Ya saben ustedes la respuesta que me dio Jesús: “No me retengas, porque todavía no he ido a reunirme con mi Padre.” Puede que nos parezca una frase dura, o como dirían las cubanas y los cubanos que están escuchando, un cubo de agua fría que frenó de golpe y porrazo mi entusiasmo al saber que Jesús estaba vivo.
Lamento decirles que sería superficial y ligero interpretarlas de manera tan simple. Recuerdan ustedes que les conté que sus primeras palabras tenían que ver con la propia búsqueda de su presencia. Pues ahora venían a ser como el contenido de nuestra misión, la verdadera gran comisión de cada hombre y mujer de fe y no esa que tanto cacarean del Evangelio según Mateo. Yo les digo a ustedes que su envío es tan sencillo y tan profundo como su propia vida y ministerio: no me retengas.
No me crean engreída, pero aquellas palabras de Jesús deberían resonar siempre en ustedes tal y como hicieron eco en mí y en mis compañeras.
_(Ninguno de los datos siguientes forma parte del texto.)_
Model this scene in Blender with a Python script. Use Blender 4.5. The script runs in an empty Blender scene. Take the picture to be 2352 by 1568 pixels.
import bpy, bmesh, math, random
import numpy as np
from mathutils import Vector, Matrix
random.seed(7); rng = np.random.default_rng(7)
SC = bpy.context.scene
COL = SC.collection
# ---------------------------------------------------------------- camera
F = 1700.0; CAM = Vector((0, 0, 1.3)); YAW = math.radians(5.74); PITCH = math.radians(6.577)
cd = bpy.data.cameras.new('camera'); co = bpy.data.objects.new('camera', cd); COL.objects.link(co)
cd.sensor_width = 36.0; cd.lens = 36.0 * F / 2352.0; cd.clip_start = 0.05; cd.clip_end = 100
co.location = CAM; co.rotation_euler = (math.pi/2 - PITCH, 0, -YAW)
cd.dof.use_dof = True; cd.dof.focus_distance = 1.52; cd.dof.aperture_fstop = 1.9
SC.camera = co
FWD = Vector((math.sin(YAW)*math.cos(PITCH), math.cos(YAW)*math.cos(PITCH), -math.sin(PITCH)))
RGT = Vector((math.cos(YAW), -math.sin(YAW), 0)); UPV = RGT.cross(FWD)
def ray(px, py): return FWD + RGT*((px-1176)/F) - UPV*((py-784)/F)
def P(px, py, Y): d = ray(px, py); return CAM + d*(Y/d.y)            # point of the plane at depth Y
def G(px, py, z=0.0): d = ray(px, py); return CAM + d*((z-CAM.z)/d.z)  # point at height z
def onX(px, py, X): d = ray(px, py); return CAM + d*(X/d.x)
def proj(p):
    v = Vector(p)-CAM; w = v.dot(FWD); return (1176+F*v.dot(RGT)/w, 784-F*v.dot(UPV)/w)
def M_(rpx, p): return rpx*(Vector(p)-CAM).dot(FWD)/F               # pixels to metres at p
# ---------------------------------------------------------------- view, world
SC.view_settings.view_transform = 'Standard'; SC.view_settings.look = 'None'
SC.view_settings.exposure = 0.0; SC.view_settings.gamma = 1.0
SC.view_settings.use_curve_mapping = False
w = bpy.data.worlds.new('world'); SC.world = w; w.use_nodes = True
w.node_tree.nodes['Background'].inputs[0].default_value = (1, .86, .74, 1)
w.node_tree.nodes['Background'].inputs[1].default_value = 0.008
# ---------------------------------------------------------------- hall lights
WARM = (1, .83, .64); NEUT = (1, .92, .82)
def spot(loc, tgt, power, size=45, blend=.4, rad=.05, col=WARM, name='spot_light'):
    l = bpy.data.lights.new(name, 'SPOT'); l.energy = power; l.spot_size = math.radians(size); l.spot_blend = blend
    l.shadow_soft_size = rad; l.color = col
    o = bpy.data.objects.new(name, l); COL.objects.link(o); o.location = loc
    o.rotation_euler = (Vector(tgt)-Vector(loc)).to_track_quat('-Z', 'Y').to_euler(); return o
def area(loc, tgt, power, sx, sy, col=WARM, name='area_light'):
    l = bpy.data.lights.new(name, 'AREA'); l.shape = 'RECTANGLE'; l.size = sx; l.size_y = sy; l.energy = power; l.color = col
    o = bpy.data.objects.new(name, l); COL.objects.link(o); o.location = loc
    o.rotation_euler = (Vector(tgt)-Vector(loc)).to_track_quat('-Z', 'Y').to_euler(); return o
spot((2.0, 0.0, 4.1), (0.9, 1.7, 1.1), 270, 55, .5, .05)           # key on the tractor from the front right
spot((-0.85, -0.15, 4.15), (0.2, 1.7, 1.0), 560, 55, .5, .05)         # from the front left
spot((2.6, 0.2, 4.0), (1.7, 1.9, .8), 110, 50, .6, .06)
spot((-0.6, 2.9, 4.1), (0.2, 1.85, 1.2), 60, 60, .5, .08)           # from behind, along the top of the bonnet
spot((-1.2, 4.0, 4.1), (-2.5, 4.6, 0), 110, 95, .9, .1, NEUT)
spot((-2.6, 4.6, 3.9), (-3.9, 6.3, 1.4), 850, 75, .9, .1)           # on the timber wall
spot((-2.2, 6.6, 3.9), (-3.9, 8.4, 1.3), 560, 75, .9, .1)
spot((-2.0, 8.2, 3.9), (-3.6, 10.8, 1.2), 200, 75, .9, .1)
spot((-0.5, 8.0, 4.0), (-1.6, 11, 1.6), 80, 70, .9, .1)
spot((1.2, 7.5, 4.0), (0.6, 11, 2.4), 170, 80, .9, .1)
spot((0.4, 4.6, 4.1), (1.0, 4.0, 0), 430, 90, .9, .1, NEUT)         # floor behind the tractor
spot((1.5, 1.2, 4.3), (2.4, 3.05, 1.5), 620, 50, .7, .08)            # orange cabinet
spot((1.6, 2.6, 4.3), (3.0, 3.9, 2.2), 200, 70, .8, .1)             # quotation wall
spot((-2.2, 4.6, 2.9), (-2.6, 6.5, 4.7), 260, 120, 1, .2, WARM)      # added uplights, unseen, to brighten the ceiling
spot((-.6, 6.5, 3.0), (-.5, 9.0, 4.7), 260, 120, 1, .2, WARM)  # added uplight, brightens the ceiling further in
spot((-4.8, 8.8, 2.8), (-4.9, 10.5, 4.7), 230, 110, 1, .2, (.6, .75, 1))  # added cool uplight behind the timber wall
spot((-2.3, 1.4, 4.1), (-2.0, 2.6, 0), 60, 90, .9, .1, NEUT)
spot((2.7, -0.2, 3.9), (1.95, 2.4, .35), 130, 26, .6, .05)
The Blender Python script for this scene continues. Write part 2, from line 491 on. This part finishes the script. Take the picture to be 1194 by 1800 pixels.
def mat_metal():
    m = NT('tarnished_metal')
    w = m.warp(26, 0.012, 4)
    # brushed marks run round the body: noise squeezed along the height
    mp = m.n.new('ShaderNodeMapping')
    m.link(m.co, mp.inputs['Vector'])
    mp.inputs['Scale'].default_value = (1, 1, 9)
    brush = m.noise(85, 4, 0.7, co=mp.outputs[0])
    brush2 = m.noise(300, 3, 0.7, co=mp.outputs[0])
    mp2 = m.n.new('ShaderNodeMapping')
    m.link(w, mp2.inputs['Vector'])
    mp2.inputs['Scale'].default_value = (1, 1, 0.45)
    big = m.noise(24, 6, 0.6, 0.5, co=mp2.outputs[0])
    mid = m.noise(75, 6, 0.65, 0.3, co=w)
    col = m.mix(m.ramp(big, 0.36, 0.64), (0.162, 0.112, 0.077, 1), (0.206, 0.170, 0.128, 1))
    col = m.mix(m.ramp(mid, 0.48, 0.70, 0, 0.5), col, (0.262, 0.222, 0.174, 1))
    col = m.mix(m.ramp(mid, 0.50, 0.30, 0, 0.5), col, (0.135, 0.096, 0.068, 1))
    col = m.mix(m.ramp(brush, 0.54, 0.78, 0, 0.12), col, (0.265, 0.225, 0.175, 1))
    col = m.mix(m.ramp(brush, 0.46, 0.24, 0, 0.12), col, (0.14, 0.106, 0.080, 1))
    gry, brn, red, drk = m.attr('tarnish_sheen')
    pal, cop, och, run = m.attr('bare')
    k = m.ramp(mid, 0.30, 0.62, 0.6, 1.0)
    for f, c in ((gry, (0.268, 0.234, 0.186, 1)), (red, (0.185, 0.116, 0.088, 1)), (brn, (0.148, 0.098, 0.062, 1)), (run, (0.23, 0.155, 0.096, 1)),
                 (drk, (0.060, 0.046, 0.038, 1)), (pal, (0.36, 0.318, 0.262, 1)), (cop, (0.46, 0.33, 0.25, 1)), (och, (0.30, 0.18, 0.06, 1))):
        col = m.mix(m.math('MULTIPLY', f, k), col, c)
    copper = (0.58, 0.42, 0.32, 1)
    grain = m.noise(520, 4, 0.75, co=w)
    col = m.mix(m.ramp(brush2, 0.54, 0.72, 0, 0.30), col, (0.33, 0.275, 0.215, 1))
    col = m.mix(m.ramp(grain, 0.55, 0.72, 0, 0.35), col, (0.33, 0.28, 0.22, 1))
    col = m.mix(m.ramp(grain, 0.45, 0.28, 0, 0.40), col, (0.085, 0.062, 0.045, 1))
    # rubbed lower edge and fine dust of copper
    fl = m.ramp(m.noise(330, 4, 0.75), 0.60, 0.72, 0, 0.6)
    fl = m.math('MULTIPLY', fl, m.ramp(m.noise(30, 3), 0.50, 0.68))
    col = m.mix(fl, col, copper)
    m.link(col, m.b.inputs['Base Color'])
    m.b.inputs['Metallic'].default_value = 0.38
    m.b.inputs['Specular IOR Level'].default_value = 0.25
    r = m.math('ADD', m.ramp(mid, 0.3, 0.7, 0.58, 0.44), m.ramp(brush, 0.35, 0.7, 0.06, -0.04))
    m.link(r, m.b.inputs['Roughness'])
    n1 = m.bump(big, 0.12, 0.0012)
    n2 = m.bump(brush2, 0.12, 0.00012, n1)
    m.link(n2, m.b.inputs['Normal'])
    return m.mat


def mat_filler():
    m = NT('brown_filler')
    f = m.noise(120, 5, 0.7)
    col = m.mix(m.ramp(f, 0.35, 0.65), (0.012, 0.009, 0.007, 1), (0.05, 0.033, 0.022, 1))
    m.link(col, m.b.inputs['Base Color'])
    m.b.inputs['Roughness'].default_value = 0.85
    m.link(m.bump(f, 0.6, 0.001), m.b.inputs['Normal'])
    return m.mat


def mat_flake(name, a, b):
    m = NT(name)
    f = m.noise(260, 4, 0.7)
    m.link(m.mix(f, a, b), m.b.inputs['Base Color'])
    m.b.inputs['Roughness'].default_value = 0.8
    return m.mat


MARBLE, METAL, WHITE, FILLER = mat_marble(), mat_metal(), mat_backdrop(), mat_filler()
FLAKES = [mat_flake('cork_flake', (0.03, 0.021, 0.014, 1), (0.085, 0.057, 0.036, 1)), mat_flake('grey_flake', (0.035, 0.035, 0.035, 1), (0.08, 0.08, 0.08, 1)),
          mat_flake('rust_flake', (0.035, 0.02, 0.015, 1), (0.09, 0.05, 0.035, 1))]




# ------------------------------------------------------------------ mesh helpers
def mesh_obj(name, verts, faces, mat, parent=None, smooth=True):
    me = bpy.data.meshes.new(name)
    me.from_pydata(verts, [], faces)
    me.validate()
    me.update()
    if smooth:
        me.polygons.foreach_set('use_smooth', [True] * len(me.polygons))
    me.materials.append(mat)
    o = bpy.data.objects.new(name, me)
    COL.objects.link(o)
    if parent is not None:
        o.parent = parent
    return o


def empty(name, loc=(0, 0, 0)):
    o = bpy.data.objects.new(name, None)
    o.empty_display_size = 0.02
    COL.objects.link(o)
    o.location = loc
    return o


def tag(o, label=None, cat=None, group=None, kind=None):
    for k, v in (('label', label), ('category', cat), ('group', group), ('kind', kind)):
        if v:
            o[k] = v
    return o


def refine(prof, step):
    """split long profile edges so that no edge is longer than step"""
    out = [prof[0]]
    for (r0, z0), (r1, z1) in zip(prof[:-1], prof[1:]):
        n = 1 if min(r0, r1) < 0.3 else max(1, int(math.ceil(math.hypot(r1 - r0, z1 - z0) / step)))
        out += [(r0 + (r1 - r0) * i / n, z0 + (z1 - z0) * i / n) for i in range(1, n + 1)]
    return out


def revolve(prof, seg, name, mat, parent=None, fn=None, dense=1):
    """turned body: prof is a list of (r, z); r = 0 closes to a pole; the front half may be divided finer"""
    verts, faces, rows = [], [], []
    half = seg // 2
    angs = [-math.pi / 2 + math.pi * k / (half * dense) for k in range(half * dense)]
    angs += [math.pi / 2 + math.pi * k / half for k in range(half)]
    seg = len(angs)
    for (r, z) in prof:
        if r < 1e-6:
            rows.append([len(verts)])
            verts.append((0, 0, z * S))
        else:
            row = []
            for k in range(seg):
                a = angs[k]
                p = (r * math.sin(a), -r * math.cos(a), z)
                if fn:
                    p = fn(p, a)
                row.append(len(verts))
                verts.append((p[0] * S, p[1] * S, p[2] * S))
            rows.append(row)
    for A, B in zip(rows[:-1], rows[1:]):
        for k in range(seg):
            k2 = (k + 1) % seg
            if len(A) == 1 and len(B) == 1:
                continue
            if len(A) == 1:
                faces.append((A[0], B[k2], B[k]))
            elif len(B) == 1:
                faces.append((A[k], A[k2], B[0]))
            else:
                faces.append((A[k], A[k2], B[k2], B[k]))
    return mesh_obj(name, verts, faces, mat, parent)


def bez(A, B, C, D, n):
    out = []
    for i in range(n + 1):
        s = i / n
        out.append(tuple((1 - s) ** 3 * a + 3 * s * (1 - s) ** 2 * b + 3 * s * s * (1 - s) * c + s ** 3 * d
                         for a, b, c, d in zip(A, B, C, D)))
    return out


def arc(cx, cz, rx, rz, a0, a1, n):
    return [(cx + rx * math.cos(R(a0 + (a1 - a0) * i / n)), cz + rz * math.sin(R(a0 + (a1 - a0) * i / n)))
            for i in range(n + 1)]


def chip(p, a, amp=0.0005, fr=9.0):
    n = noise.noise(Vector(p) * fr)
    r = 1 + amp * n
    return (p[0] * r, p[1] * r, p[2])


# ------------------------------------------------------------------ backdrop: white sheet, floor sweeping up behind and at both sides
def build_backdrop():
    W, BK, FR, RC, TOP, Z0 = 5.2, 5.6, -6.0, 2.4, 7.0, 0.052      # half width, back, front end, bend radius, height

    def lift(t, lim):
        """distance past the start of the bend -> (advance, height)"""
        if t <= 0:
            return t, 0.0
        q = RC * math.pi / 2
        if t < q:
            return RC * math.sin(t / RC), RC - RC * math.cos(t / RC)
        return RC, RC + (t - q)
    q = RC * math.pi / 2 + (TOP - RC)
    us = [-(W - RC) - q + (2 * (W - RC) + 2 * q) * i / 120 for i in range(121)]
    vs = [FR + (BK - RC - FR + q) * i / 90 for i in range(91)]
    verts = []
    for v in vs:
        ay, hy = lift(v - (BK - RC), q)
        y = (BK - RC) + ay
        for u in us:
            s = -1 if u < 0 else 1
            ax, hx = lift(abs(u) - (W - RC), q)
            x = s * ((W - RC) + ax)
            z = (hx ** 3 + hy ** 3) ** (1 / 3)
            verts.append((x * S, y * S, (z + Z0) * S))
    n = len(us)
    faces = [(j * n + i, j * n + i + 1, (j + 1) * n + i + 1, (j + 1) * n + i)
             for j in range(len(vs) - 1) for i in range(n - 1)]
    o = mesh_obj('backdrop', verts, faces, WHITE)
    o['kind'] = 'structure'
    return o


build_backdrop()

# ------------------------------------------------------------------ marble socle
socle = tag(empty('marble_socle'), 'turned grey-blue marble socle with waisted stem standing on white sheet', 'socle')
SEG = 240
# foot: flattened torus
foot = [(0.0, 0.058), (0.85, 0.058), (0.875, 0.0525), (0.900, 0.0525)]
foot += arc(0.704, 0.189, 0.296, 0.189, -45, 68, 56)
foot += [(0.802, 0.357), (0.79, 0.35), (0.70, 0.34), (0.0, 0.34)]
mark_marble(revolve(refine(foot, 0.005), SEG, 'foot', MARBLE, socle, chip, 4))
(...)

No me nieguen que en nuestra humana tendencia siempre queremos controlar al Señor, retenerle para nosotras y nosotros. Hacerlo mío en vez de nuestro.
Algo así no sólo se constituye desde la perspectiva de la resurrección en una verdadera herejía, sino, además, en una interferencia imperdonable entre lo que vino a ofrecer Jesús, lo que tiene Dios en sus planes para ese Cristo resucitado y lo que nuestra naturaleza imperfecta y limitada intenta muchas veces al querer retenerlo y aprisionarlo en nuestros prejuicios y expectativas individualistas, así como yo lo intenté.
Y es que, precisamente, la buena noticia que estamos llamados y llamadas a proclamar, en mi tiempo y en el de ustedes, es que no hemos retenido al Jesús resucitado, sino que le hemos dejado libre para completar su plan, para completar la obra que Dios ha iniciado con su vida, su muerte y su resurrección.
Porque, además, el mandato de Jesús no terminó en aquel incidente tan embarazoso para mí por su insistencia en que lo dejara en libertad. El me dijo: “Ve y di a mis hermanos que voy a reunirme con el que es mi Padre y Padre de ustedes, mi Dios y Dios de ustedes.”
En vez de mantenerlo para nosotros, estático y privativo a nuestro antojo, Jesús nos exhorta a compartir la buena noticia de su resurrección, de la nueva vida que en El se abre como oportunidad para toda la Creación. Y esta buena noticia estuvo, está y estará directamente relacionada con una experiencia bien concreta y real, que va más allá de una verdad de fe como lo es la resurrección: aquellos y aquellas que seguimos a Jesús formamos parte de una familia, somos sus hermanos y hermanas y tenemos un Padre que es su Padre, que es su Dios y nuestro Dios.
Pueblo de Dios reunido a nombre de las iglesias de la América Latina y el Caribe: así como mi confusión y mi tristeza fueron trastocadas por mi encuentro con Jesús, yo les puedo asegurar que tenemos toda la sustancia para anunciar la esperanza de cómo será el futuro de Dios para su mundo. La tristeza y la confusión de miles de seres hoy en el mundo serán transformadas en alegría y confianza, en seguridad permanente, en fiesta eterna por la resurrección.
El testimonio de las Escrituras esconde muchas de las experiencias que hoy pueden levantar las iglesias en la América Latina y el Caribe: modelos participativos y solidarios, inclusivos y dinámicos, que pueden hacer de la iglesia el verdadero cuerpo de ese Jesús resucitado.
Yo les saludo a nombre de mi comunidad, saludo a mis compañeras en la misión que hoy buscan hacer visible el rostro femenino que ciertamente tienen las iglesias hoy y que han tenido siempre, desde el grupo que formábamos la comunidad de seguidoras y seguidores del Maestro.
Que el Dios de paz, que como buena madre arropa amorosa a sus hijas e hijos, les guarde y les confirme en la seguridad de que está con ustedes, ahora y siempre. Amén.